> GOAL OF THE EXERCISE: Repeat the material below exactly, with no pictures.

> SOURCE MATERIAL:

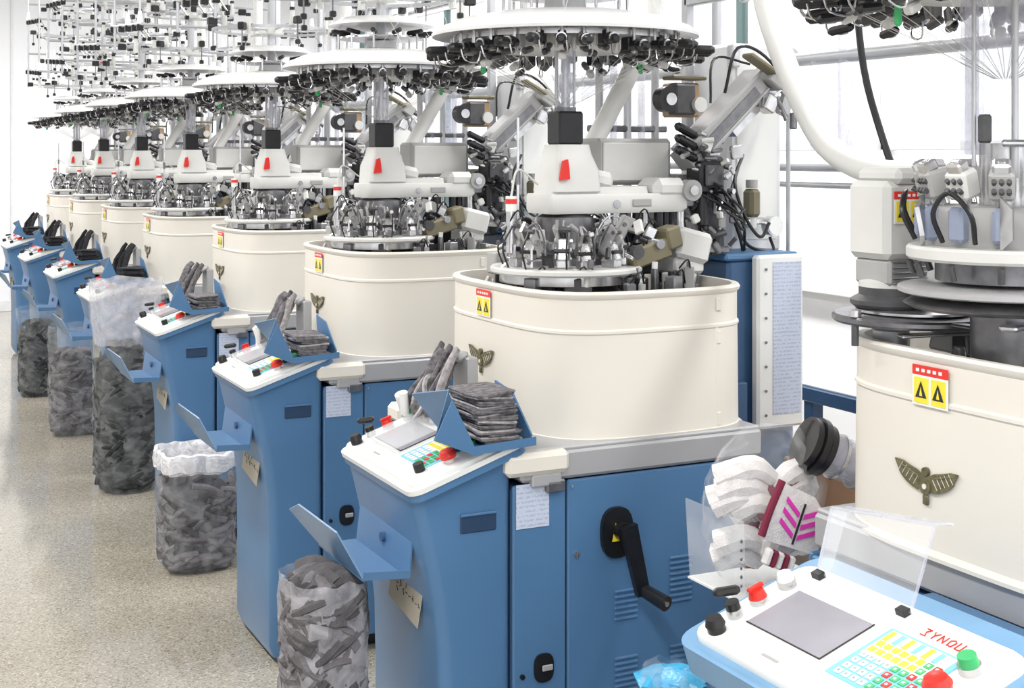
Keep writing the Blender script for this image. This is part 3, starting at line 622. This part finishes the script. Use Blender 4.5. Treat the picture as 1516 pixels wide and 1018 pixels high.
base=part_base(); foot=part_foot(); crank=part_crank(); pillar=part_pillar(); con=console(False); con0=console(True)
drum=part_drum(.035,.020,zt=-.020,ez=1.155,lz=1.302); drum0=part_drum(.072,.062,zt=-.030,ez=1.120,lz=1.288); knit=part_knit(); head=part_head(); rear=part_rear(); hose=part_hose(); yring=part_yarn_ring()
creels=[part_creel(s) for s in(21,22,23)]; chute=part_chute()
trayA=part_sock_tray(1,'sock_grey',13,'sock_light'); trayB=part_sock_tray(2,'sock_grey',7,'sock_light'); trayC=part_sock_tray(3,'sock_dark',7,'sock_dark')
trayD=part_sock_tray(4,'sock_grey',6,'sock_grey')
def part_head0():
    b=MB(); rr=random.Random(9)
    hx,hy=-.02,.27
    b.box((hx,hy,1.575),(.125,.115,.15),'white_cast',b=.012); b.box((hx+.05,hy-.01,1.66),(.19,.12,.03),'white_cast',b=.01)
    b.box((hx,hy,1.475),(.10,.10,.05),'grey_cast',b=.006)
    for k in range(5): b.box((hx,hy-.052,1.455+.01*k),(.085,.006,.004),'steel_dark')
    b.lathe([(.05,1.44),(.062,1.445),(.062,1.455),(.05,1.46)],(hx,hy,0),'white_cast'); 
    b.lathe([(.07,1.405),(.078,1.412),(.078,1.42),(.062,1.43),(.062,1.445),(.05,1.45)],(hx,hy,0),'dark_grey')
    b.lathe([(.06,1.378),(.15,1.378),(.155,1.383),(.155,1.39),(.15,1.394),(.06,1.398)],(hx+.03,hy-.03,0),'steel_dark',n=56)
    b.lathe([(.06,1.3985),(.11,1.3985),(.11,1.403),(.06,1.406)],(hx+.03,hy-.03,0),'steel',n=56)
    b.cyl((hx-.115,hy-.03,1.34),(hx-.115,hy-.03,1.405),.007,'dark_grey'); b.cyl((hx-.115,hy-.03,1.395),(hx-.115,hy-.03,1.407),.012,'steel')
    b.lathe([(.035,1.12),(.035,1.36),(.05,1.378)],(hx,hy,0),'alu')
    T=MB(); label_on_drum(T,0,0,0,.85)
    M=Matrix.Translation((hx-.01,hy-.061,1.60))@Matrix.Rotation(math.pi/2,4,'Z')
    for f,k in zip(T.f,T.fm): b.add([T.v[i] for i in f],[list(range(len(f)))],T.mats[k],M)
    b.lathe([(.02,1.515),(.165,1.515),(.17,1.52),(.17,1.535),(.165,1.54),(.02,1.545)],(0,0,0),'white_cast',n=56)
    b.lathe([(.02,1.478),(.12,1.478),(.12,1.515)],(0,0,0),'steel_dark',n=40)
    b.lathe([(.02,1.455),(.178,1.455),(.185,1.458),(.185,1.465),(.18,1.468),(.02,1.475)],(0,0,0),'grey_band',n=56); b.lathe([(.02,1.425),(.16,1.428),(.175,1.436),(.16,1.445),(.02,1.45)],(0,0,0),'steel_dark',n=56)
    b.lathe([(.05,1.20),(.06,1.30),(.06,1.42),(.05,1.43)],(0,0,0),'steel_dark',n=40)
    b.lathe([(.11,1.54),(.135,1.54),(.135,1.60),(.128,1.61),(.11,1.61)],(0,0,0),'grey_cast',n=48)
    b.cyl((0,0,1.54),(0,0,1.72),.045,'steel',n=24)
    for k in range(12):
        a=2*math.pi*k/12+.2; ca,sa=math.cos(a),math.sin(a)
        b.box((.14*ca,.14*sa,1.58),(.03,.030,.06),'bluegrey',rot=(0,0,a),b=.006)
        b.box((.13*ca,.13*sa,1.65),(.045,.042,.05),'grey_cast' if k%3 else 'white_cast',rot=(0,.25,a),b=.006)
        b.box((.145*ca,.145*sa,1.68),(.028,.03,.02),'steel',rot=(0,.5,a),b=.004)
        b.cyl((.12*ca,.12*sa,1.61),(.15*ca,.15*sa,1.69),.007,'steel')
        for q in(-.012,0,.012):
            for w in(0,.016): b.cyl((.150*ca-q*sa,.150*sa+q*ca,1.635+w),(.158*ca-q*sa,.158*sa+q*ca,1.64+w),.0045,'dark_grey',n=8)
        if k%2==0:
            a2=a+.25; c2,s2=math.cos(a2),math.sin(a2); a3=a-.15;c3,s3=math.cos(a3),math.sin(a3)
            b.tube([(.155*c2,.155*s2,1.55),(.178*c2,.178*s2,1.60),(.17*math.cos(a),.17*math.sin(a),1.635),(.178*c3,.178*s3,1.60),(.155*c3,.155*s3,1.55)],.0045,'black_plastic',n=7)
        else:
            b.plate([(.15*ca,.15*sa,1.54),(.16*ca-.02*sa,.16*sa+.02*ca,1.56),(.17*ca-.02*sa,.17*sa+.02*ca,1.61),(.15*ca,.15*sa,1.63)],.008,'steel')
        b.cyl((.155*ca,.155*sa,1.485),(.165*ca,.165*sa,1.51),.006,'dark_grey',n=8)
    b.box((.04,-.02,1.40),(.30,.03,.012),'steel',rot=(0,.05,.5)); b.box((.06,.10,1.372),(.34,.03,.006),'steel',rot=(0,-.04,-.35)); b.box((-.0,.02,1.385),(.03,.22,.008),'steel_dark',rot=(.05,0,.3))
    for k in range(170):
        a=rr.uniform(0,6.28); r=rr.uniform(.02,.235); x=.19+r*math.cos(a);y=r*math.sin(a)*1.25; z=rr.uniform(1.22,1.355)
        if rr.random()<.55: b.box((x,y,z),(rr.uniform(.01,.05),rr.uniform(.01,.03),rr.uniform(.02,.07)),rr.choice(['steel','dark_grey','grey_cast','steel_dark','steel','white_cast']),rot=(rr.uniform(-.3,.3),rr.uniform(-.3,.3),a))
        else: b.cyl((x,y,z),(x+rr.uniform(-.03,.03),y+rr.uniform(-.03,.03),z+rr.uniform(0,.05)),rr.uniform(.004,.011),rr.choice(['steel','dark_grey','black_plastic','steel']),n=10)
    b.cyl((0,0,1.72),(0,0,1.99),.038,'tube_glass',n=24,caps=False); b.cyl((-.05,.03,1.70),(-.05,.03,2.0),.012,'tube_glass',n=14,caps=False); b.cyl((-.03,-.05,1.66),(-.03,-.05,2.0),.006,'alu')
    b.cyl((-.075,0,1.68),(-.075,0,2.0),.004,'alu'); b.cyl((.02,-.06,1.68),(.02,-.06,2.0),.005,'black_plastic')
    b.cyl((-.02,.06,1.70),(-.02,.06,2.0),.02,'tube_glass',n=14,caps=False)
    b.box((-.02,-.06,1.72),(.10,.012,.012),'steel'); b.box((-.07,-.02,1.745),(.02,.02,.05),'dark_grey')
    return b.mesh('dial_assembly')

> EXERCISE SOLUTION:
Keep writing the Blender script for this image. This is part 3, starting at line 622. This part finishes the script. Use Blender 4.5. Treat the picture as 1516 pixels wide and 1018 pixels high.
base=part_base(); foot=part_foot(); crank=part_crank(); pillar=part_pillar(); con=console(False); con0=console(True)
drum=part_drum(.035,.020,zt=-.020,ez=1.155,lz=1.302); drum0=part_drum(.072,.062,zt=-.030,ez=1.120,lz=1.288); knit=part_knit(); head=part_head(); rear=part_rear(); hose=part_hose(); yring=part_yarn_ring()
creels=[part_creel(s) for s in(21,22,23)]; chute=part_chute()
trayA=part_sock_tray(1,'sock_grey',13,'sock_light'); trayB=part_sock_tray(2,'sock_grey',7,'sock_light'); trayC=part_sock_tray(3,'sock_dark',7,'sock_dark')
trayD=part_sock_tray(4,'sock_grey',6,'sock_grey')
def part_head0():
    b=MB(); rr=random.Random(9)
    hx,hy=-.02,.27
    b.box((hx,hy,1.575),(.125,.115,.15),'white_cast',b=.012); b.box((hx+.05,hy-.01,1.66),(.19,.12,.03),'white_cast',b=.01)
    b.box((hx,hy,1.475),(.10,.10,.05),'grey_cast',b=.006)
    for k in range(5): b.box((hx,hy-.052,1.455+.01*k),(.085,.006,.004),'steel_dark')
    b.lathe([(.05,1.44),(.062,1.445),(.062,1.455),(.05,1.46)],(hx,hy,0),'white_cast'); 
    b.lathe([(.07,1.405),(.078,1.412),(.078,1.42),(.062,1.43),(.062,1.445),(.05,1.45)],(hx,hy,0),'dark_grey')
    b.lathe([(.06,1.378),(.15,1.378),(.155,1.383),(.155,1.39),(.15,1.394),(.06,1.398)],(hx+.03,hy-.03,0),'steel_dark',n=56)
    b.lathe([(.06,1.3985),(.11,1.3985),(.11,1.403),(.06,1.406)],(hx+.03,hy-.03,0),'steel',n=56)
    b.cyl((hx-.115,hy-.03,1.34),(hx-.115,hy-.03,1.405),.007,'dark_grey'); b.cyl((hx-.115,hy-.03,1.395),(hx-.115,hy-.03,1.407),.012,'steel')
    b.lathe([(.035,1.12),(.035,1.36),(.05,1.378)],(hx,hy,0),'alu')
    T=MB(); label_on_drum(T,0,0,0,.85)
    M=Matrix.Translation((hx-.01,hy-.061,1.60))@Matrix.Rotation(math.pi/2,4,'Z')
    for f,k in zip(T.f,T.fm): b.add([T.v[i] for i in f],[list(range(len(f)))],T.mats[k],M)
    b.lathe([(.02,1.515),(.165,1.515),(.17,1.52),(.17,1.535),(.165,1.54),(.02,1.545)],(0,0,0),'white_cast',n=56)
    b.lathe([(.02,1.478),(.12,1.478),(.12,1.515)],(0,0,0),'steel_dark',n=40)
    b.lathe([(.02,1.455),(.178,1.455),(.185,1.458),(.185,1.465),(.18,1.468),(.02,1.475)],(0,0,0),'grey_band',n=56); b.lathe([(.02,1.425),(.16,1.428),(.175,1.436),(.16,1.445),(.02,1.45)],(0,0,0),'steel_dark',n=56)
    b.lathe([(.05,1.20),(.06,1.30),(.06,1.42),(.05,1.43)],(0,0,0),'steel_dark',n=40)
    b.lathe([(.11,1.54),(.135,1.54),(.135,1.60),(.128,1.61),(.11,1.61)],(0,0,0),'grey_cast',n=48)
    b.cyl((0,0,1.54),(0,0,1.72),.045,'steel',n=24)
    for k in range(12):
        a=2*math.pi*k/12+.2; ca,sa=math.cos(a),math.sin(a)
        b.box((.14*ca,.14*sa,1.58),(.03,.030,.06),'bluegrey',rot=(0,0,a),b=.006)
        b.box((.13*ca,.13*sa,1.65),(.045,.042,.05),'grey_cast' if k%3 else 'white_cast',rot=(0,.25,a),b=.006)
        b.box((.145*ca,.145*sa,1.68),(.028,.03,.02),'steel',rot=(0,.5,a),b=.004)
        b.cyl((.12*ca,.12*sa,1.61),(.15*ca,.15*sa,1.69),.007,'steel')
        for q in(-.012,0,.012):
            for w in(0,.016): b.cyl((.150*ca-q*sa,.150*sa+q*ca,1.635+w),(.158*ca-q*sa,.158*sa+q*ca,1.64+w),.0045,'dark_grey',n=8)
        if k%2==0:
            a2=a+.25; c2,s2=math.cos(a2),math.sin(a2); a3=a-.15;c3,s3=math.cos(a3),math.sin(a3)
            b.tube([(.155*c2,.155*s2,1.55),(.178*c2,.178*s2,1.60),(.17*math.cos(a),.17*math.sin(a),1.635),(.178*c3,.178*s3,1.60),(.155*c3,.155*s3,1.55)],.0045,'black_plastic',n=7)
        else:
            b.plate([(.15*ca,.15*sa,1.54),(.16*ca-.02*sa,.16*sa+.02*ca,1.56),(.17*ca-.02*sa,.17*sa+.02*ca,1.61),(.15*ca,.15*sa,1.63)],.008,'steel')
        b.cyl((.155*ca,.155*sa,1.485),(.165*ca,.165*sa,1.51),.006,'dark_grey',n=8)
    b.box((.04,-.02,1.40),(.30,.03,.012),'steel',rot=(0,.05,.5)); b.box((.06,.10,1.372),(.34,.03,.006),'steel',rot=(0,-.04,-.35)); b.box((-.0,.02,1.385),(.03,.22,.008),'steel_dark',rot=(.05,0,.3))
    for k in range(170):
        a=rr.uniform(0,6.28); r=rr.uniform(.02,.235); x=.19+r*math.cos(a);y=r*math.sin(a)*1.25; z=rr.uniform(1.22,1.355)
        if rr.random()<.55: b.box((x,y,z),(rr.uniform(.01,.05),rr.uniform(.01,.03),rr.uniform(.02,.07)),rr.choice(['steel','dark_grey','grey_cast','steel_dark','steel','white_cast']),rot=(rr.uniform(-.3,.3),rr.uniform(-.3,.3),a))
        else: b.cyl((x,y,z),(x+rr.uniform(-.03,.03),y+rr.uniform(-.03,.03),z+rr.uniform(0,.05)),rr.uniform(.004,.011),rr.choice(['steel','dark_grey','black_plastic','steel']),n=10)
    b.cyl((0,0,1.72),(0,0,1.99),.038,'tube_glass',n=24,caps=False); b.cyl((-.05,.03,1.70),(-.05,.03,2.0),.012,'tube_glass',n=14,caps=False); b.cyl((-.03,-.05,1.66),(-.03,-.05,2.0),.006,'alu')
    b.cyl((-.075,0,1.68),(-.075,0,2.0),.004,'alu'); b.cyl((.02,-.06,1.68),(.02,-.06,2.0),.005,'black_plastic')
    b.cyl((-.02,.06,1.70),(-.02,.06,2.0),.02,'tube_glass',n=14,caps=False)
    b.box((-.02,-.06,1.72),(.10,.012,.012),'steel'); b.box((-.07,-.02,1.745),(.02,.02,.05),'dark_grey')
    return b.mesh('dial_assembly')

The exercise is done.